I saw the glory of God one Wednesday morning ten years ago in Widnes and I will never forget it. Not because it was remarkable or because it was dazzling or because it was exciting, but because it was mundane. I will remember it in a far more fundamental way than any sort of recollection. It will remain with me even when all events fall from my mind. I will never forget it because I have never really remembered it at all. It was not in a moment, but in a routine. It was not on a particular Wednesday but on all of the Wednesdays that I prayed, and all of the Mondays and Thursdays too for that matter. It was not an energy in the dancing and praising of an enthusiast, but a hefty weight borne on the shoulders of shuffling, grumbling pensioners coming to bring everything before God. The glory of the Lord is mundane, and easily missed, and even now as I try to remember it I am failing to look for it now in the every day.

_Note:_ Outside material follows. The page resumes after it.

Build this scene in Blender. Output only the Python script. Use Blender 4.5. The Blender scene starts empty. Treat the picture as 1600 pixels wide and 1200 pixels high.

The thing about the glory of the Lord revealed in a cloud to the Israelites, is the cloud was there the whole time. From the moment they left Egypt there was a cloud by day and a pillar of fire by night leading them, and this was the glory of the Lord. When they thought back to the glory of the Lord that they had once seen in Egypt, they complained and grumbled under the very weight of glory that they could not see. All that they did to see the glory of the Lord was turn and look at the cloud that had been there the whole time. The weighty, everyday, glorious presence. The true, quotidian bread from heaven, for which we pray. This is what we mean when we say glory.

I’d like to finish with a folk etymology of my own. I mentioned that the Hebrew root כבד can mean both liver and glory, so let this city of Liverpool be a place of glory. I pray that this place where we make our homes and our livings, this place that is for us the every day, may be a pool of that weighty, mundane glory that we only need to look to see.